* Aim of the exercise: Retype nothing but the lines from the start of the material up to and including the line with "from mathutils import Vector". Pictures don't belong in the copy.
════
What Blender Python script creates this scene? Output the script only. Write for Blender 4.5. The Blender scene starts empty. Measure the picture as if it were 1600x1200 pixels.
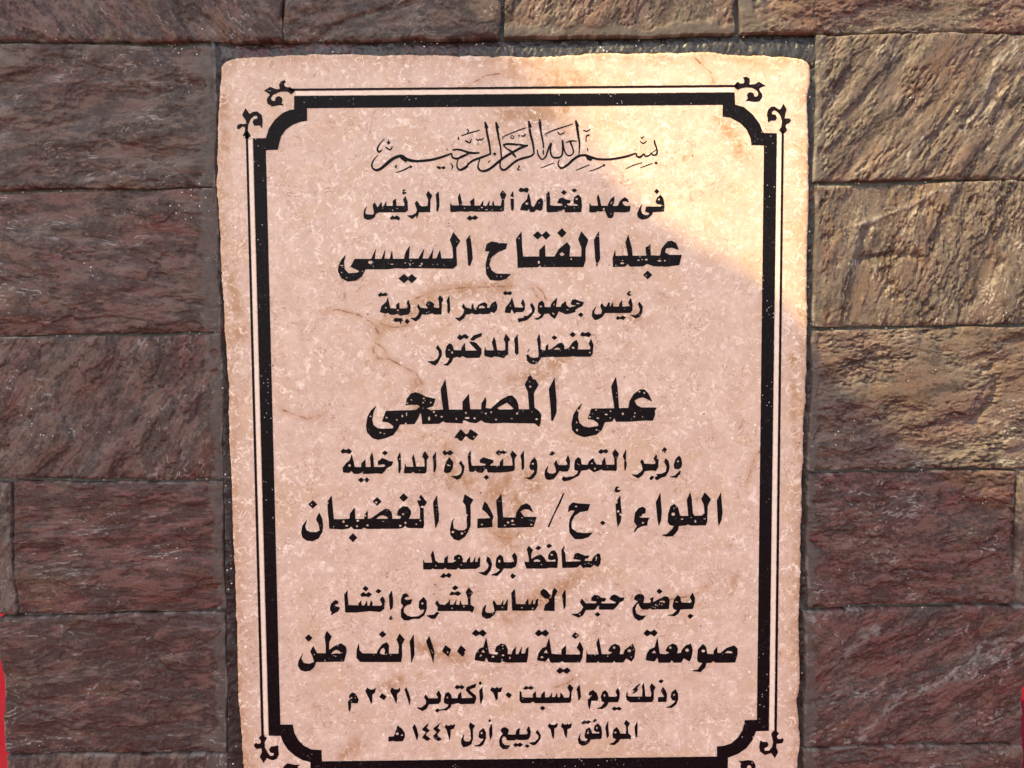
import bpy, math
import numpy as np
from mathutils import Vector

# ------------------------------------------------------------ camera, light
F_PX = 1202.0                     # focal length in photo pixels (1600 px wide frame)
DIST = 0.80                       # camera to wall plane, metres
PITCH = math.radians(4.0)         # camera looks slightly down
CAM_Z = 1.20
SUN_DIR = np.array([-0.50, -0.40, 0.77]); SUN_DIR /= np.linalg.norm(SUN_DIR)   # towards the sun

scene = bpy.context.scene
cam_d = bpy.data.cameras.new('camera')
cam = bpy.data.objects.new('camera', cam_d)
scene.collection.objects.link(cam)
cam.location = (0, -DIST, CAM_Z)
cam.rotation_euler = (math.pi / 2 - PITCH, 0, 0)
cam_d.sensor_width = 36.0
cam_d.lens = F_PX / 1600.0 * 36.0
cam_d.clip_start = 0.01
cam_d.clip_end = 500
scene.camera = cam

world = bpy.data.worlds.new('World')
scene.world = world
world.use_nodes = True
wn = world.node_tree.nodes
for n in list(wn): wn.remove(n)
sky = wn.new('ShaderNodeTexSky'); sky.sky_type = 'NISHITA'; sky.sun_disc = False
sky.sun_elevation = math.asin(SUN_DIR[2])
sky.sun_rotation = math.atan2(SUN_DIR[0], SUN_DIR[1])
bg = wn.new('ShaderNodeBackground'); bg.inputs['Strength'].default_value = 0.15
wo = wn.new('ShaderNodeOutputWorld')
world.node_tree.links.new(sky.outputs['Color'], bg.inputs['Color'])
world.node_tree.links.new(bg.outputs['Background'], wo.inputs['Surface'])

sun_d = bpy.data.lights.new('sun', 'SUN')
sun_d.energy = 2.7
sun_d.angle = math.radians(0.53)
sun_d.color = (1.0, 0.91, 0.53)
sun = bpy.data.objects.new('sun', sun_d)
scene.collection.objects.link(sun)
sun.location = (-2, -2, 4)
sun.rotation_euler = Vector(SUN_DIR).to_track_quat('Z', 'Y').to_euler()

vs = scene.view_settings
vs.view_transform = 'Standard'; vs.look = 'None'; vs.gamma = 1.0
vs.use_curve_mapping = False
vs.exposure = 1.58
vs.use_white_balance = True
vs.white_balance_temperature = 8500
vs.white_balance_tint = 15

# ------------------------------------------------------------ helpers
SP, CP = math.sin(PITCH), math.cos(PITCH)

def wall(px, py, depth=0.0):
    """photo pixel -> point on the wall plane (depth metres behind its face)"""
    px = np.asarray(px, float); py = np.asarray(py, float)
    u = (px - 800.0) / F_PX; v = (py - 600.0) / F_PX
    t = DIST / (CP - v * SP)
    X = u * t
    Z = CAM_Z + t * (-SP - v * CP)
    Y = np.zeros_like(X) + depth
    return np.stack([X, Y, Z], -1)

def empty(name, loc, label=None, cat=None, group=None):
    o = bpy.data.objects.new(name, None)
    scene.collection.objects.link(o)
    o.location = loc
    o.empty_display_size = 0.05
    tag(o, label, cat, group)
    return o

def tag(o, label=None, cat=None, group=None, kind=None):
    if label: o['label'] = label
    if cat: o['category'] = cat
    if group: o['group'] = group
    if kind: o['kind'] = kind

def build(name, verts, faces, mat, parent=None, attrs=None, smooth=False):
    """verts (n,3) world coordinates; faces list or (m,4) array"""
    verts = np.asarray(verts, float)
    c = (verts.min(0) + verts.max(0)) / 2
    me = bpy.data.meshes.new(name)
    if isinstance(faces, np.ndarray) and faces.ndim == 2:
        k = faces.shape[1]; m = len(faces)
        me.vertices.add(len(verts)); me.loops.add(m * k); me.polygons.add(m)
        me.vertices.foreach_set('co', (verts - c).ravel().astype(np.float32))
        me.loops.foreach_set('vertex_index', faces.ravel().astype(np.int32))
        me.polygons.foreach_set('loop_start', np.arange(0, m * k, k, dtype=np.int32))
        me.polygons.foreach_set('loop_total', np.full(m, k, np.int32))
        me.update(calc_edges=True)
    else:
        me.from_pydata((verts - c).tolist(), [], [list(map(int, f)) for f in faces])
        me.update()
    me.validate()
    if attrs:
        for k, val in attrs.items():
            a = me.attributes.new(k, 'FLOAT', 'POINT')
            a.data.foreach_set('value', np.asarray(val, np.float32).ravel())
    if smooth:
        me.polygons.foreach_set('use_smooth', np.ones(len(me.polygons), bool))
    me.materials.append(mat)
    o = bpy.data.objects.new(name, me)
    scene.collection.objects.link(o)
    if parent:
        o.parent = parent
        o.location = Vector(c) - parent.location
    else:
        o.location = c
    return o

def grid_faces(ny, nx):
    i = np.arange(ny * nx).reshape(ny, nx)
    return np.stack([i[:-1, :-1], i[1:, :-1], i[1:, 1:], i[:-1, 1:]], -1).reshape(-1, 4)

def spec(ny, nx, dx, theta, along, feat, p, rng):
    """random field, unit deviation: feature size feat (m), stretched by `along` in direction theta"""
    ky = np.fft.fftfreq(ny, dx)[:, None]; kx = np.fft.rfftfreq(nx, dx)[None, :]
    c, s = math.cos(theta), math.sin(theta)
    kp = kx * c - ky * s; kq = kx * s + ky * c       # rows run downwards
    k2 = (kp * along) ** 2 + kq ** 2 + (1.0 / feat) ** 2
    amp = k2 ** (-p / 2)
    amp[0, 0] = 0
    ph = rng.normal(size=amp.shape) + 1j * rng.normal(size=amp.shape)
    f = np.fft.irfft2(amp * ph, s=(ny, nx))
    return (f - f.mean()) / f.std()

def smooth01(a, b, x):
    t = np.clip((x - a) / (b - a), 0, 1)
    return t * t * (3 - 2 * t)

def noise1(n, rng, feat):
    f = np.fft.rfftfreq(n); a = (f ** 2 + (1.0 / feat) ** 2) ** -0.9; a[0] = 0
    r = np.fft.irfft(a * (rng.normal(size=a.shape) + 1j * rng.normal(size=a.shape)), n)
    return r / (r.std() + 1e-9)

# ------------------------------------------------------------ materials
def mat_new(name):
    m = bpy.data.materials.new(name); m.use_nodes = True
    nt = m.node_tree
    for n in list(nt.nodes): nt.nodes.remove(n)
    out = nt.nodes.new('ShaderNodeOutputMaterial')
    b = nt.nodes.new('ShaderNodeBsdfPrincipled')
    nt.links.new(b.outputs[0], out.inputs[0])
    return m, nt, b

class NG:
    """small node-graph writer"""
    def __init__(s, nt):
        s.nt = nt; s.pos = nt.nodes.new('ShaderNodeNewGeometry').outputs['Position']
    def link(s, a, b): s.nt.links.new(a, b)
    def setv(s, sock, v):
        if isinstance(v, bpy.types.NodeSocket): s.link(v, sock)
        else: sock.default_value = v
    def noise(s, scale, detail=3, rough=0.55, dist=0.0, vec=None, out='Fac'):
        n = s.nt.nodes.new('ShaderNodeTexNoise'); s.link(vec or s.pos, n.inputs['Vector'])
        n.inputs['Scale'].default_value = scale; n.inputs['Detail'].default_value = detail
        n.inputs['Roughness'].default_value = rough; n.inputs['Distortion'].default_value = dist
        return n.outputs[out]
    def voro(s, scale, out='Distance', vec=None, rnd=1.0):
        n = s.nt.nodes.new('ShaderNodeTexVoronoi'); s.link(vec or s.pos, n.inputs['Vector'])
        n.inputs['Scale'].default_value = scale; n.inputs['Randomness'].default_value = rnd
        return n.outputs[out]
    def math(s, op, a, b=0.0, c=None):
        n = s.nt.nodes.new('ShaderNodeMath'); n.operation = op
        s.setv(n.inputs[0], a); s.setv(n.inputs[1], b)
        if c is not None: s.setv(n.inputs[2], c)
        return n.outputs[0]
    def ramp(s, fac, lo, hi, a=0.0, b=1.0):
        n = s.nt.nodes.new('ShaderNodeMapRange'); n.interpolation_type = 'SMOOTHSTEP'
        s.setv(n.inputs[0], fac)
        for i, v in enumerate((lo, hi, a, b)): s.setv(n.inputs[1 + i], v)
        return n.outputs[0]
    def mix(s, fac, a, b):
        n = s.nt.nodes.new('ShaderNodeMix'); n.data_type = 'RGBA'
        s.setv(n.inputs[0], fac)
        for sock, v in ((n.inputs[6], a), (n.inputs[7], b)):
            if isinstance(v, tuple): sock.default_value = (*v, 1)
            else: s.link(v, sock)
        return n.outputs[2]
    def attr(s, name):
        n = s.nt.nodes.new('ShaderNodeAttribute'); n.attribute_name = name
        return n.outputs['Fac']
    def shift(s, vec, off):
        n = s.nt.nodes.new('ShaderNodeVectorMath'); n.operation = 'ADD'
        s.link(vec, n.inputs[0]); n.inputs[1].default_value = off
        return n.outputs[0]
    def warp(s, scale, amount):
        c = s.noise(scale, 2, out='Color')
        m = s.nt.nodes.new('ShaderNodeVectorMath'); m.operation = 'SUBTRACT'
        s.link(c, m.inputs[0]); m.inputs[1].default_value = (0.5, 0.5, 0.5)
        k = s.nt.nodes.new('ShaderNodeVectorMath'); k.operation = 'SCALE'
        s.link(m.outputs[0], k.inputs[0]); k.inputs['Scale'].default_value = amount
        a = s.nt.nodes.new('ShaderNodeVectorMath'); a.operation = 'ADD'
        s.link(s.pos, a.inputs[0]); s.link(k.outputs[0], a.inputs[1])
        return a.outputs[0]
    def bump(s, h, strength, dist, prev=None):
        n = s.nt.nodes.new('ShaderNodeBump'); s.link(h, n.inputs['Height'])
        n.inputs['Strength'].default_value = strength; n.inputs['Distance'].default_value = dist
        if prev: s.link(prev, n.inputs['Normal'])
        return n.outputs[0]
    def flecks(s, scale, size, keep):
        """sparse round specks: 1 inside a speck"""
        n = s.nt.nodes.new('ShaderNodeTexVoronoi'); s.link(s.pos, n.inputs['Vector'])
        n.inputs['Scale'].default_value = scale
        d = s.ramp(n.outputs['Distance'], size * 0.6, size, 1.0, 0.0)
        sep = s.nt.nodes.new('ShaderNodeSeparateColor'); s.link(n.outputs['Color'], sep.inputs[0])
        k = s.math('LESS_THAN', sep.outputs[0], keep)
        return s.math('MULTIPLY', d, k)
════
* Written solution:
What Blender Python script creates this scene? Output the script only. Write for Blender 4.5. The Blender scene starts empty. Measure the picture as if it were 1600x1200 pixels.
import bpy, math
import numpy as np
from mathutils import Vector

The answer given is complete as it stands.